■ Job: Repeat the data below exactly, dropping any pictures it holds.

------------------------

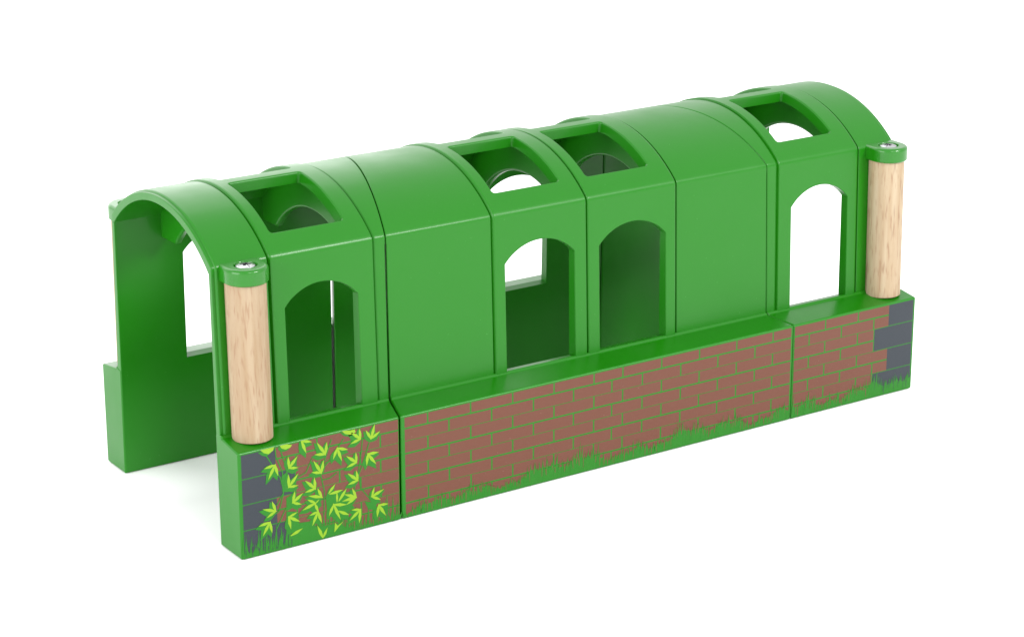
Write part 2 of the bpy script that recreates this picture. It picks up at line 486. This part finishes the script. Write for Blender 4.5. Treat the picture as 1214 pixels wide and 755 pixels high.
# ------------------------------------------------------------------ printed brickwork
ROWZ = [3.36, 3.00, 2.58, 2.165, 1.75, 1.335, 0.92, 0.50, 0.085]
PITCH = 1.585
def make_print(kind, mir, s, base):
    bm = bmesh.new()
    rnd = random.Random(11+(5 if mir else 0)+(2 if kind == 'mid' else 0)+s)
    yf = s*(YB)
    LY = 0.002
    cnt = [0]
    def poly(pts, layer, mi):
        cnt[0] += 1
        yy = YB+LY*layer+(0.00005*(cnt[0] % 37) if layer > 1 else 0)
        try: f = bm.faces.new([bm.verts.new(V(x, s*yy, z)) for x, z in pts])
        except ValueError: return
        f.material_index = mi; f.normal_update()
        if f.normal.y*s < 0: f.normal_flip()
    def rect(x0, x1, z0, z1, mi, layer=1):
        if x1-x0 > 0.03 and z1-z0 > 0.02:
            poly([(x0, z0), (x1, z0), (x1, z1), (x0, z1)], layer, mi)
    sy = -YB if s < 0 else YB
    if kind == 'mid':
        xa = seam(*GAPS[False], 1)(sy)+0.15; xb = L-seam(*GAPS[True], 1)(sy)-0.09
    else:
        xa = 0.10; xb = seam(*GAPS[mir], -1)(sy)-0.04
    th = 0.038
    def zt(k): return ROWZ[k]-(0.027 if k % 2 else 0.010 if k else 0)
    def zbm(k): return ROWZ[k+1]+(0.027 if (k+1) % 2 else 0.010)
    for k in range(8):
        z1, z0 = zt(k), zbm(k)
        if k == 7: z0 = 0.03
        if kind == 'mid':
            if s < 0:
                st = [6.62, 8.21, 9.80, 11.40, 12.98, 14.14, 15.73, 17.31, 18.90, 20.48] if k % 2 == 0 else \
                     [7.40, 9.00, 10.60, 12.17, 13.70, 14.94, 16.53, 18.10, 19.70]
            else: st = [xa+0.8+PITCH*i+(0.79 if k % 2 else 0) for i in range(12)]
            x0 = xa
        else:
            x0 = 1.25 if (k//2) % 2 == 0 else 1.93
            st = [2.68, 4.18] if k % 2 == 0 else [1.94, 3.44, 4.90]
            if s > 0: st += [5.7, 7.2] if k % 2 == 0 else [6.4, 7.9]
        st = [q for q in st if x0+0.15 < q < xb-0.1]
        xs = [x0]+st+[xb]
        for i in range(len(xs)-1):
            a = xs[i]+(th*0.7 if i else (0.0 if kind == 'mid' else 0.0)); b = xs[i+1]-(th*0.7 if i < len(xs)-2 else 0)
            a, b = (L-b, L-a) if mir else (a, b)
            rect(a, b, z0, z1, 1)
    if kind == 'end':                       # slate quoins at the corner
        for q in range(4):
            x1 = (1.25 if q % 2 == 0 else 1.93)-0.04*(q % 2)
            z1, z0 = ROWZ[2*q]-(0 if q == 0 else 0.015), ROWZ[2*q+2]+0.015
            if q == 3: z0 = 0.03
            a, b = xa, x1
            if mir: a, b = L-b, L-a
            rect(a, b, z0, z1, 2)
    # grass silhouettes left unprinted along the foot
    x = xa-0.06 if not mir else L-xb-0.02
    xend = xb+0.04 if not mir else L-xa+0.03
    def hgt(x):
        if kind == 'mid': 
            b = 0.46+0.13*math.sin(x*1.15+0.6)+0.10*math.sin(x*3.1)+0.06*math.sin(x*7.3)
            b *= min(1.0, 0.35+max(0, (x-5.8))*0.28)
        elif mir: b = 0.42+0.12*math.sin(x*2.1)+0.07*math.sin(x*6.3)+(0.12 if x > 25 else 0)
        else: b = 0.22+0.10*math.sin(x*2.4+1.0)+(0.22*math.exp(-((x-3.6)/0.9)**2))
        return max(0.10, b)
    # low continuous strip
    n = int((xend-x)/0.08)
    gs = 0.55 if (kind == 'end' and not mir) else 0.86
    for i in range(n):
        a = x+(xend-x)*i/n; b = x+(xend-x)*(i+1)/n
        poly([(a, 0.02), (b, 0.02), (b, hgt(b)*gs), (a, hgt(a)*gs)], 2, 0)
    while x < xend-0.02:
        h = hgt(x)
        t = h*(0.85+0.62*rnd.random())
        if rnd.random() < 0.16: t += 0.08+0.14*rnd.random()
        if kind == 'end' and not mir: t = 0.22+0.72*rnd.random()+(0.2 if rnd.random() < .25 else 0)
        wd = (0.016 if kind == 'end' and not mir else 0.022)+0.026*rnd.random()
        lean = (rnd.random()-0.35)*0.14
        x0_, x1_ = max(x-wd, xa-0.05 if not mir else x-wd), min(x+wd, xend)
        poly([(x0_, 0.03), (x1_, 0.03), (x+wd*0.7+lean*0.5, t*0.6), (x+lean, t), (x-wd*0.7+lean*0.5, t*0.6)], 3+(rnd.random() < .5)*0.5, 0)
        x += 0.025+0.050*rnd.random()
    x = xa+0.05 if not mir else L-xb+0.05      # slivers of print between the blades
    while x < xend-0.1:
        h = hgt(x); q = (L-x) if mir else x
        mi = 2 if (kind == 'end' and q < 1.93) else 1
        z1 = h*(0.80+0.40*rnd.random()); z0 = max(0.06, z1-0.12-0.26*rnd.random()); wd = 0.007+0.014*rnd.random()
        ln = (rnd.random()-.4)*0.05
        poly([(x-wd*.4+ln, z0), (x+wd*.4+ln, z0), (x+wd, z1), (x-wd, z1)], 4.2, mi)
        x += 0.05+0.16*rnd.random()
    if kind == 'end' and not mir and s < 0:
        ivy(poly)
    pr = link('brick_print', to_mesh2('brick_print', bm), [M_pgreen, M_brick, M_slate, M_leaf], base, weighted=False)
    pr['label'] = ('printed red bricks and slate corner with yellow-green climbing leaves' if kind == 'end' and not mir and s < 0
                   else 'printed red bricks with grass along the foot')
def to_mesh2(name, bm):
    me = bpy.data.meshes.new(name); bm.to_mesh(me); bm.free(); return me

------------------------

■ Output for this task:
Write part 2 of the bpy script that recreates this picture. It picks up at line 486. This part finishes the script. Write for Blender 4.5. Treat the picture as 1214 pixels wide and 755 pixels high.
# ------------------------------------------------------------------ printed brickwork
ROWZ = [3.36, 3.00, 2.58, 2.165, 1.75, 1.335, 0.92, 0.50, 0.085]
PITCH = 1.585
def make_print(kind, mir, s, base):
    bm = bmesh.new()
    rnd = random.Random(11+(5 if mir else 0)+(2 if kind == 'mid' else 0)+s)
    yf = s*(YB)
    LY = 0.002
    cnt = [0]
    def poly(pts, layer, mi):
        cnt[0] += 1
        yy = YB+LY*layer+(0.00005*(cnt[0] % 37) if layer > 1 else 0)
        try: f = bm.faces.new([bm.verts.new(V(x, s*yy, z)) for x, z in pts])
        except ValueError: return
        f.material_index = mi; f.normal_update()
        if f.normal.y*s < 0: f.normal_flip()
    def rect(x0, x1, z0, z1, mi, layer=1):
        if x1-x0 > 0.03 and z1-z0 > 0.02:
            poly([(x0, z0), (x1, z0), (x1, z1), (x0, z1)], layer, mi)
    sy = -YB if s < 0 else YB
    if kind == 'mid':
        xa = seam(*GAPS[False], 1)(sy)+0.15; xb = L-seam(*GAPS[True], 1)(sy)-0.09
    else:
        xa = 0.10; xb = seam(*GAPS[mir], -1)(sy)-0.04
    th = 0.038
    def zt(k): return ROWZ[k]-(0.027 if k % 2 else 0.010 if k else 0)
    def zbm(k): return ROWZ[k+1]+(0.027 if (k+1) % 2 else 0.010)
    for k in range(8):
        z1, z0 = zt(k), zbm(k)
        if k == 7: z0 = 0.03
        if kind == 'mid':
            if s < 0:
                st = [6.62, 8.21, 9.80, 11.40, 12.98, 14.14, 15.73, 17.31, 18.90, 20.48] if k % 2 == 0 else \
                     [7.40, 9.00, 10.60, 12.17, 13.70, 14.94, 16.53, 18.10, 19.70]
            else: st = [xa+0.8+PITCH*i+(0.79 if k % 2 else 0) for i in range(12)]
            x0 = xa
        else:
            x0 = 1.25 if (k//2) % 2 == 0 else 1.93
            st = [2.68, 4.18] if k % 2 == 0 else [1.94, 3.44, 4.90]
            if s > 0: st += [5.7, 7.2] if k % 2 == 0 else [6.4, 7.9]
        st = [q for q in st if x0+0.15 < q < xb-0.1]
        xs = [x0]+st+[xb]
        for i in range(len(xs)-1):
            a = xs[i]+(th*0.7 if i else (0.0 if kind == 'mid' else 0.0)); b = xs[i+1]-(th*0.7 if i < len(xs)-2 else 0)
            a, b = (L-b, L-a) if mir else (a, b)
            rect(a, b, z0, z1, 1)
    if kind == 'end':                       # slate quoins at the corner
        for q in range(4):
            x1 = (1.25 if q % 2 == 0 else 1.93)-0.04*(q % 2)
            z1, z0 = ROWZ[2*q]-(0 if q == 0 else 0.015), ROWZ[2*q+2]+0.015
            if q == 3: z0 = 0.03
            a, b = xa, x1
            if mir: a, b = L-b, L-a
            rect(a, b, z0, z1, 2)
    # grass silhouettes left unprinted along the foot
    x = xa-0.06 if not mir else L-xb-0.02
    xend = xb+0.04 if not mir else L-xa+0.03
    def hgt(x):
        if kind == 'mid': 
            b = 0.46+0.13*math.sin(x*1.15+0.6)+0.10*math.sin(x*3.1)+0.06*math.sin(x*7.3)
            b *= min(1.0, 0.35+max(0, (x-5.8))*0.28)
        elif mir: b = 0.42+0.12*math.sin(x*2.1)+0.07*math.sin(x*6.3)+(0.12 if x > 25 else 0)
        else: b = 0.22+0.10*math.sin(x*2.4+1.0)+(0.22*math.exp(-((x-3.6)/0.9)**2))
        return max(0.10, b)
    # low continuous strip
    n = int((xend-x)/0.08)
    gs = 0.55 if (kind == 'end' and not mir) else 0.86
    for i in range(n):
        a = x+(xend-x)*i/n; b = x+(xend-x)*(i+1)/n
        poly([(a, 0.02), (b, 0.02), (b, hgt(b)*gs), (a, hgt(a)*gs)], 2, 0)
    while x < xend-0.02:
        h = hgt(x)
        t = h*(0.85+0.62*rnd.random())
        if rnd.random() < 0.16: t += 0.08+0.14*rnd.random()
        if kind == 'end' and not mir: t = 0.22+0.72*rnd.random()+(0.2 if rnd.random() < .25 else 0)
        wd = (0.016 if kind == 'end' and not mir else 0.022)+0.026*rnd.random()
        lean = (rnd.random()-0.35)*0.14
        x0_, x1_ = max(x-wd, xa-0.05 if not mir else x-wd), min(x+wd, xend)
        poly([(x0_, 0.03), (x1_, 0.03), (x+wd*0.7+lean*0.5, t*0.6), (x+lean, t), (x-wd*0.7+lean*0.5, t*0.6)], 3+(rnd.random() < .5)*0.5, 0)
        x += 0.025+0.050*rnd.random()
    x = xa+0.05 if not mir else L-xb+0.05      # slivers of print between the blades
    while x < xend-0.1:
        h = hgt(x); q = (L-x) if mir else x
        mi = 2 if (kind == 'end' and q < 1.93) else 1
        z1 = h*(0.80+0.40*rnd.random()); z0 = max(0.06, z1-0.12-0.26*rnd.random()); wd = 0.007+0.014*rnd.random()
        ln = (rnd.random()-.4)*0.05
        poly([(x-wd*.4+ln, z0), (x+wd*.4+ln, z0), (x+wd, z1), (x-wd, z1)], 4.2, mi)
        x += 0.05+0.16*rnd.random()
    if kind == 'end' and not mir and s < 0:
        ivy(poly)
    pr = link('brick_print', to_mesh2('brick_print', bm), [M_pgreen, M_brick, M_slate, M_leaf], base, weighted=False)
    pr['label'] = ('printed red bricks and slate corner with yellow-green climbing leaves' if kind == 'end' and not mir and s < 0
                   else 'printed red bricks with grass along the foot')
def to_mesh2(name, bm):
    me = bpy.data.meshes.new(name); bm.to_mesh(me); bm.free(); return me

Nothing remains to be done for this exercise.